There’s a point in your victory journey that you have to decide if you’ve reached the goal or if there’s still more mountain you can climb. One of the world leaders I’ve paid attention to is Jacinda Ardern, the New Zealand Prime Minister, who announced that she’s stepping down from her leadership position even before a new election can happen. Why? Because she feels she’s done the job for as long as she can, for as well as she can and now she needs to pass the baton off to someone else. I’ve admired her leadership for many reasons including how self aware she is. How do I know she’s self aware? Because in the minds of many she has been successful as one of the top leaders of the world while giving birth to and raising a child and now she says she realizes she can’t do it any longer. Jacinda feels she’s reached the top of this mountain in her life, she’s successfully completed the victory journey, and now it’s time to climb down from this mountain and move on to the next one.

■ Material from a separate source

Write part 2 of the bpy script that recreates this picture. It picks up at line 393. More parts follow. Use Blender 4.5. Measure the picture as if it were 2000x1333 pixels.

It takes a ton of courage to decide that you’ve reached your mountain top in a victory journey and be able to let it go before you end up falling down the other side. You have to really be in tune with who you are, with your limits, with your risk tolerance, with your energy levels, with your responsibilities, and even with your goals for the long term beyond your current victory to be able to make a wise decision about what’s best for you and anyone else who may be affected by your continued presence and efforts to stay on the mountain top. I have yet to hear about or work on a victory that doesn’t have an end (or goal to reach which is how you know you’ve accomplished the victory), or at least a completion before the next level of the victory journey begins, and people who work on victories in their lives regularly don’t usually have one victory and are done, they keep growing and learning.
To be clear, this is a big difference from saying you’re not going to be able to reach the mountain top and that you’ve done your best and now are deciding to move on to a new victory journey with the lessons you learned from this partially successful one. In this case you have indeed accomplished the victory you set out to accomplish, you celebrated that accomplishment and have done anything else that needs to happen to wrap up the victory and now it’s time to move on to the next stage of your life. I know it’s not easy to say good bye to the mountain top and your successful victory, but you can’t get to the next great victory unless you say thank you to this victory experience and step forward with courage into the next. Is it time for you to move on to a new victory journey?